▶ Task directions:
Tally the lines that contain the string "scene" and give the number by itself.
Start of Data segment
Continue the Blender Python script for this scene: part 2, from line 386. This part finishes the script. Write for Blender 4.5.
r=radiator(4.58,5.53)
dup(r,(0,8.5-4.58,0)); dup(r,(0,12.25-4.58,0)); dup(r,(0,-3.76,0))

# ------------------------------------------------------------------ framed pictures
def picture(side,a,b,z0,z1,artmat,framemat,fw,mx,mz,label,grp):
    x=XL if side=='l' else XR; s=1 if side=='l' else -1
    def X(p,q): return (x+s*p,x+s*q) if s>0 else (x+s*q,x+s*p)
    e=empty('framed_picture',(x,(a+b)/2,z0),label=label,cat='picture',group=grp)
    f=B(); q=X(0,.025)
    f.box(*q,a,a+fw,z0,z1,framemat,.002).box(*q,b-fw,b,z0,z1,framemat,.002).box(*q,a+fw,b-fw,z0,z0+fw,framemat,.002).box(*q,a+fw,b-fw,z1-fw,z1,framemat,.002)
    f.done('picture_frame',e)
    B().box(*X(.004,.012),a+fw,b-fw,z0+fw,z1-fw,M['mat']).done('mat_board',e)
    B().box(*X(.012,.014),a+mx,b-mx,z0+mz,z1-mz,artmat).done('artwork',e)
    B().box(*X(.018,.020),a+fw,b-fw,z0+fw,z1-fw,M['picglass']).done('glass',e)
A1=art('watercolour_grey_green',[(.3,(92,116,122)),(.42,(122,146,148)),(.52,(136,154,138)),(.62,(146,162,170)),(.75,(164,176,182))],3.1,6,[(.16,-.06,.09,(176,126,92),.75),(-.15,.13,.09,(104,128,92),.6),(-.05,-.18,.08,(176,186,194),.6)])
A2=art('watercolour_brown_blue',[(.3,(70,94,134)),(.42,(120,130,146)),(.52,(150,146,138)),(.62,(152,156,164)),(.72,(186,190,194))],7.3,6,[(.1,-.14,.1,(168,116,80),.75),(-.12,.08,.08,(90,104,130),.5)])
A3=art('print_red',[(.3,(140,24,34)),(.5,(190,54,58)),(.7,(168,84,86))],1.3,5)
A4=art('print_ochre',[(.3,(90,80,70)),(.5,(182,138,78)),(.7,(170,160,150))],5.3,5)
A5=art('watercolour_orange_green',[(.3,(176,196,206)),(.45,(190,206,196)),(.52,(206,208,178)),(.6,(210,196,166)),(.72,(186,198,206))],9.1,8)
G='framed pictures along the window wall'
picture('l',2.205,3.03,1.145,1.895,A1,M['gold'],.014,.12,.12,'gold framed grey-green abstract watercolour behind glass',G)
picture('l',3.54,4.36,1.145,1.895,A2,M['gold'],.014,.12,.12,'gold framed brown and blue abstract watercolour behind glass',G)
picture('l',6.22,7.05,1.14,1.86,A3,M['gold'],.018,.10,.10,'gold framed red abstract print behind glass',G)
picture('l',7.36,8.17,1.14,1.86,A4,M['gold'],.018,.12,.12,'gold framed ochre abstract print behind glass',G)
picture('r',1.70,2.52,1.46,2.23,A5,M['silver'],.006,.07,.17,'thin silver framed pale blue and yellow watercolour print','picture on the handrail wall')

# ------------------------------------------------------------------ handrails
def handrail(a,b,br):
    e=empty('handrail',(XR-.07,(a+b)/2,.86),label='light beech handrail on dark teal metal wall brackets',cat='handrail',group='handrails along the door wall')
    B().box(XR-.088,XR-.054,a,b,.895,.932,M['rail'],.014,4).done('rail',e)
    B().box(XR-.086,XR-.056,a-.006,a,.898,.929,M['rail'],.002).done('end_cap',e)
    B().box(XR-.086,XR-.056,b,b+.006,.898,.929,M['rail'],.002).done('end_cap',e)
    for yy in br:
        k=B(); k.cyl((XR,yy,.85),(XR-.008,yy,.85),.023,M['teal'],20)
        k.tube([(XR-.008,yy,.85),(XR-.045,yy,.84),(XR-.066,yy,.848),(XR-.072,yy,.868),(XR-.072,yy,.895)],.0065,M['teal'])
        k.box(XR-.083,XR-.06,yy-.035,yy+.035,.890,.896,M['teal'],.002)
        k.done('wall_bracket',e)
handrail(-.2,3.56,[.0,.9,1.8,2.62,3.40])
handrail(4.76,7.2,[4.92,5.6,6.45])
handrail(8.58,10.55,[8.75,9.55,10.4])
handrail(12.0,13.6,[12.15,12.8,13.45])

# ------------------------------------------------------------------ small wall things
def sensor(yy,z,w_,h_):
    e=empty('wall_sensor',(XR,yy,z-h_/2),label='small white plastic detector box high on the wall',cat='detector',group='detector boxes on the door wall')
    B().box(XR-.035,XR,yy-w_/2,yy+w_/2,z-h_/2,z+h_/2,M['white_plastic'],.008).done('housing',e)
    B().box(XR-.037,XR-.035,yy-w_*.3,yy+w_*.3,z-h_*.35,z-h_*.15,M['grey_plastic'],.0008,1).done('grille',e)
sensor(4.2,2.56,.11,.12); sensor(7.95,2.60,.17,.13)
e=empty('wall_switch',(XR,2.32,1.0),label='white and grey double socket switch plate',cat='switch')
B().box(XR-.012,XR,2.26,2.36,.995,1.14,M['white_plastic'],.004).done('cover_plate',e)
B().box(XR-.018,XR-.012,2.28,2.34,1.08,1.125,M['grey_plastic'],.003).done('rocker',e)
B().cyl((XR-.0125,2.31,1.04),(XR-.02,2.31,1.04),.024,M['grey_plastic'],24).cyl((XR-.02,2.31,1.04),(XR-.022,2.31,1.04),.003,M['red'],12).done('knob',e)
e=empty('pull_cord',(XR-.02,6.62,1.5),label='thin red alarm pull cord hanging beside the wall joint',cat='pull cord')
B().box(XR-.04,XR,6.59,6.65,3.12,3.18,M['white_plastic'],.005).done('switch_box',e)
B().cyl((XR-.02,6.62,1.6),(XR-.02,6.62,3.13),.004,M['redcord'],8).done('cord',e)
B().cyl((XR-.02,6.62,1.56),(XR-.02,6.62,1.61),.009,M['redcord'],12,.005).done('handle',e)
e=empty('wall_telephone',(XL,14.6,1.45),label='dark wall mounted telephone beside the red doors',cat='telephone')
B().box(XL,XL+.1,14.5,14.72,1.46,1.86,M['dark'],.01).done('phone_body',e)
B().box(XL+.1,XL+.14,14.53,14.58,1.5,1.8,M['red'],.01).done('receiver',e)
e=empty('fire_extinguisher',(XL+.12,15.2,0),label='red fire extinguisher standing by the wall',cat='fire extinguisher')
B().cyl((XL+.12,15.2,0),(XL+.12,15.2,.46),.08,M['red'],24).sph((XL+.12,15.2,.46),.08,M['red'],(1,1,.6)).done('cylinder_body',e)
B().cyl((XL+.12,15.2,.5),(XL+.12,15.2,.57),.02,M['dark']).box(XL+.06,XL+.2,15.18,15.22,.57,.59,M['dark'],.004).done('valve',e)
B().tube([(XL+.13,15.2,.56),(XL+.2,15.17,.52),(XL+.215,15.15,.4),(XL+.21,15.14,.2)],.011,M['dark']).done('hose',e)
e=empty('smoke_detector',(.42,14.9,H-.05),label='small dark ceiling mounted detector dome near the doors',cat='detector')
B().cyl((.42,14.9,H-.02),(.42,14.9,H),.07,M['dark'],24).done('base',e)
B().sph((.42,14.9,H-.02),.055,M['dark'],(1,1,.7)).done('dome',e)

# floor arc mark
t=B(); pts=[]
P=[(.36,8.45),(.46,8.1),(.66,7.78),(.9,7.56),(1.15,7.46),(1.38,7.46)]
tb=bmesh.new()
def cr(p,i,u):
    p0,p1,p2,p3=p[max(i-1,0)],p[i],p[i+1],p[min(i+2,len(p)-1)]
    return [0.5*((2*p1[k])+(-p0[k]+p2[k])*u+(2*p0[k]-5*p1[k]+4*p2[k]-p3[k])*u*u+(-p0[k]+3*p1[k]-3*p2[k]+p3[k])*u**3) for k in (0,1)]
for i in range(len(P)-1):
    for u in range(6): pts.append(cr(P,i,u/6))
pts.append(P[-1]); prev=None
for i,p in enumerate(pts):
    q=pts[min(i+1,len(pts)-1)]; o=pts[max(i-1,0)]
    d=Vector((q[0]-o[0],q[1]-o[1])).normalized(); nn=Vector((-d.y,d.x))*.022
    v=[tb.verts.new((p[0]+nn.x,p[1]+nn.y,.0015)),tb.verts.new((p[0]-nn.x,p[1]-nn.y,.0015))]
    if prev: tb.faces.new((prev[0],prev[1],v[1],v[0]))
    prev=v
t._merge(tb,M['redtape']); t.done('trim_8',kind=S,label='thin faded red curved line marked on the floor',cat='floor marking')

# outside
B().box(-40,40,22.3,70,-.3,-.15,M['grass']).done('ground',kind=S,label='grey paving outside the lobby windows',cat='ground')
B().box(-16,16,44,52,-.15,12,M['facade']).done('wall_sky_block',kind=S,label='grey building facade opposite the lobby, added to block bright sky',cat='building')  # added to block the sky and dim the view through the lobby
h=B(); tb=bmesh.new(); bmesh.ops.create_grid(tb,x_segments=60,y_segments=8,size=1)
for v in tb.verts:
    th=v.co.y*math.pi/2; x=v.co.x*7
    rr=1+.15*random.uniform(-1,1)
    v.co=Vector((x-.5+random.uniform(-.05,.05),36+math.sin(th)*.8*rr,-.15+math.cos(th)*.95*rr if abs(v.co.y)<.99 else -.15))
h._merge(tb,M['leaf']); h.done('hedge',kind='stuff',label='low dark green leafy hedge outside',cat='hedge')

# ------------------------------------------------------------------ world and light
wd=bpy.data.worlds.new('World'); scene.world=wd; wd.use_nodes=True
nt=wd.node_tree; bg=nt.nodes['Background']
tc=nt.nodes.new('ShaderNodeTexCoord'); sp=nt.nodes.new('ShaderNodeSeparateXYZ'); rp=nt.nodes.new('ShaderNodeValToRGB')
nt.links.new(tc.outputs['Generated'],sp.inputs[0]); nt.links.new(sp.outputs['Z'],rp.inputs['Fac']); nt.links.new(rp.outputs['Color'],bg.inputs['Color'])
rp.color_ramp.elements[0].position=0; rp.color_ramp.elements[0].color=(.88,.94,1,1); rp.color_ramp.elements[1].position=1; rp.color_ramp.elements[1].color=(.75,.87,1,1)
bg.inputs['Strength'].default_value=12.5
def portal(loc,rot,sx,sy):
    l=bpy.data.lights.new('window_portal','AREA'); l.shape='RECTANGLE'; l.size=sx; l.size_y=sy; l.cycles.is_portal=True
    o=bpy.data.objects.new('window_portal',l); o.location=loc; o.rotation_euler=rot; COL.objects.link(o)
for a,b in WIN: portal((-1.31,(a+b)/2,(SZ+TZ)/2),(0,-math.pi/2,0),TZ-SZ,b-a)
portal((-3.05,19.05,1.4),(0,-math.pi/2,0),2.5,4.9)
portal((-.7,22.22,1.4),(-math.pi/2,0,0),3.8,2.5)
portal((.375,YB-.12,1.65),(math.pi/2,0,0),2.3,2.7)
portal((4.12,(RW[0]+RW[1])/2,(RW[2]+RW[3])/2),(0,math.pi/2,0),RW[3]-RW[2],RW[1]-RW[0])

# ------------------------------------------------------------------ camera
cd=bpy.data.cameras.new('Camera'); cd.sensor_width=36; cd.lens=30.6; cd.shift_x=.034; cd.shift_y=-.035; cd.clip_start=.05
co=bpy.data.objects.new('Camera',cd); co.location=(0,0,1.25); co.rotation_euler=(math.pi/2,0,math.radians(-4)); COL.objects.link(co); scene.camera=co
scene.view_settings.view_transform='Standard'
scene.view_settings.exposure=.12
End of Data segment
▶ Task result:
5